§ **EXERCISE REQUIREMENTS**: Repeat the material below exactly, with no pictures.

--- BEGIN ---

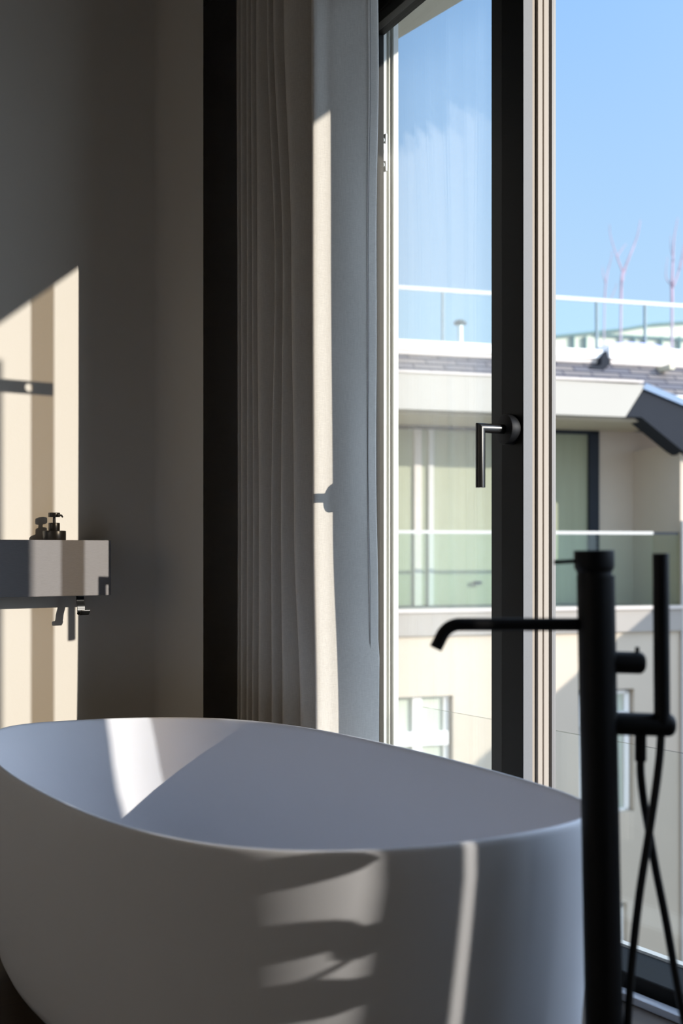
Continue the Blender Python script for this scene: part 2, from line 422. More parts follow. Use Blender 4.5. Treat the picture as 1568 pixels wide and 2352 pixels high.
# ------------------------------------------------------------------ curtain
ccols = [   # crest pixel at top / y600 / y1200 / y1650, plan x of the crest, plan x of the trough right of it
    (544, 546, 547, 546, 1.850, 1.91), (556, 557, 557, 556, 1.832, 1.90), (570, 571, 571, 570, 1.82, 1.89),
    (580, 583, 585, 583, 1.81, 1.885), (592, 594, 598, 597, 1.80, 1.90), (619, 636, 628, 629, 1.785, 1.89),
    (633, 655, 650, 653, 1.775, 1.88), (655, 673, 679, 694, 1.755, 1.88), (719, 720, 722, 729, 1.709, None)]
def hinterp(v, y):
    ks = (0, 600, 1200, 1650)
    if y <= 0: return v[0]
    if y >= 1650: return v[3]
    for i in range(3):
        if y <= ks[i+1]:
            t = (y-ks[i])/(ks[i+1]-ks[i]); t = t*t*(3-2*t); return v[i]*(1-t)+v[i+1]*t
def plan(px, x):
    a, b = ray(px); return Vector((x, x*b/a))
bm = bmesh.new(); rows = []
ZR = [.02+(2.98-.02)*i/60 for i in range(61)]
for z in ZR:
    py = HY-(z-CAMZ)/3.35*FPX
    key = []
    for i, c in enumerate(ccols):
        q = plan(hinterp(c[:4], py), c[4]); key.append((q, 'c'))
        if c[5] is not None:
            qn = plan(hinterp(ccols[i+1][:4], py), ccols[i+1][4])
            key.append((Vector((c[4]+.020, q.y*.72+qn.y*.28)), 'm')); key.append((Vector((c[5]+.05, q.y*.38+qn.y*.62)), 't'))
    wav = .0025*sin(z*5)+.0015*sin(z*13+1)
    pts = []
    # start behind the back pleat
    pts.append(Vector((1.93, key[0][0].y+.05)))
    pts += [k[0] for k in key]
    last = key[-1][0]
    e_px = 858+ (2.5*sin(z*3.1)+1.2*sin(z*9) + (3 if z < .75 else 0))
    pe = plan(e_px, 1.868)
    pts += [last+Vector((.034, -.022)), last+Vector((.088+wav, -.040)), pe, pe+Vector((.012, .004)), pe+Vector((.02, .03))]
    # Catmull-Rom
    sm = smoothpath([Vector((p.x, p.y, z)) for p in pts], 7)
    rows.append([bm.verts.new(p) for p in sm])
for a, b in zip(rows, rows[1:]):
    for k in range(len(a)-1): bm.faces.new((a[k], a[k+1], b[k+1], b[k]))
cu = link('curtain', bm, M['curtain'], smooth=True)
so = cu.modifiers.new('thick', 'SOLIDIFY'); so.thickness = .0022; so.offset = 0
tag(cu, 'floor-length grey-beige linen curtain gathered in pleats beside the window', 'curtain')
# seam stitching along the leading hem
bm = bmesh.new(); hp = []
for z in ZR:
    pe = plan(848+ (2.5*sin(z*3.1)+1.2*sin(z*9)), 1.852); hp.append((pe.x, pe.y, z))
tube(bm, hp, .0011, 6); link('hem_seam', bm, mat('hem_thread', (.38, .37, .35), .95, noise=(800, .4, (1, 1, 1))), cu)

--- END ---

§ **WORKED SOLUTION**:
Continue the Blender Python script for this scene: part 2, from line 422. More parts follow. Use Blender 4.5. Treat the picture as 1568 pixels wide and 2352 pixels high.
# ------------------------------------------------------------------ curtain
ccols = [   # crest pixel at top / y600 / y1200 / y1650, plan x of the crest, plan x of the trough right of it
    (544, 546, 547, 546, 1.850, 1.91), (556, 557, 557, 556, 1.832, 1.90), (570, 571, 571, 570, 1.82, 1.89),
    (580, 583, 585, 583, 1.81, 1.885), (592, 594, 598, 597, 1.80, 1.90), (619, 636, 628, 629, 1.785, 1.89),
    (633, 655, 650, 653, 1.775, 1.88), (655, 673, 679, 694, 1.755, 1.88), (719, 720, 722, 729, 1.709, None)]
def hinterp(v, y):
    ks = (0, 600, 1200, 1650)
    if y <= 0: return v[0]
    if y >= 1650: return v[3]
    for i in range(3):
        if y <= ks[i+1]:
            t = (y-ks[i])/(ks[i+1]-ks[i]); t = t*t*(3-2*t); return v[i]*(1-t)+v[i+1]*t
def plan(px, x):
    a, b = ray(px); return Vector((x, x*b/a))
bm = bmesh.new(); rows = []
ZR = [.02+(2.98-.02)*i/60 for i in range(61)]
for z in ZR:
    py = HY-(z-CAMZ)/3.35*FPX
    key = []
    for i, c in enumerate(ccols):
        q = plan(hinterp(c[:4], py), c[4]); key.append((q, 'c'))
        if c[5] is not None:
            qn = plan(hinterp(ccols[i+1][:4], py), ccols[i+1][4])
            key.append((Vector((c[4]+.020, q.y*.72+qn.y*.28)), 'm')); key.append((Vector((c[5]+.05, q.y*.38+qn.y*.62)), 't'))
    wav = .0025*sin(z*5)+.0015*sin(z*13+1)
    pts = []
    # start behind the back pleat
    pts.append(Vector((1.93, key[0][0].y+.05)))
    pts += [k[0] for k in key]
    last = key[-1][0]
    e_px = 858+ (2.5*sin(z*3.1)+1.2*sin(z*9) + (3 if z < .75 else 0))
    pe = plan(e_px, 1.868)
    pts += [last+Vector((.034, -.022)), last+Vector((.088+wav, -.040)), pe, pe+Vector((.012, .004)), pe+Vector((.02, .03))]
    # Catmull-Rom
    sm = smoothpath([Vector((p.x, p.y, z)) for p in pts], 7)
    rows.append([bm.verts.new(p) for p in sm])
for a, b in zip(rows, rows[1:]):
    for k in range(len(a)-1): bm.faces.new((a[k], a[k+1], b[k+1], b[k]))
cu = link('curtain', bm, M['curtain'], smooth=True)
so = cu.modifiers.new('thick', 'SOLIDIFY'); so.thickness = .0022; so.offset = 0
tag(cu, 'floor-length grey-beige linen curtain gathered in pleats beside the window', 'curtain')
# seam stitching along the leading hem
bm = bmesh.new(); hp = []
for z in ZR:
    pe = plan(848+ (2.5*sin(z*3.1)+1.2*sin(z*9)), 1.852); hp.append((pe.x, pe.y, z))
tube(bm, hp, .0011, 6); link('hem_seam', bm, mat('hem_thread', (.38, .37, .35), .95, noise=(800, .4, (1, 1, 1))), cu)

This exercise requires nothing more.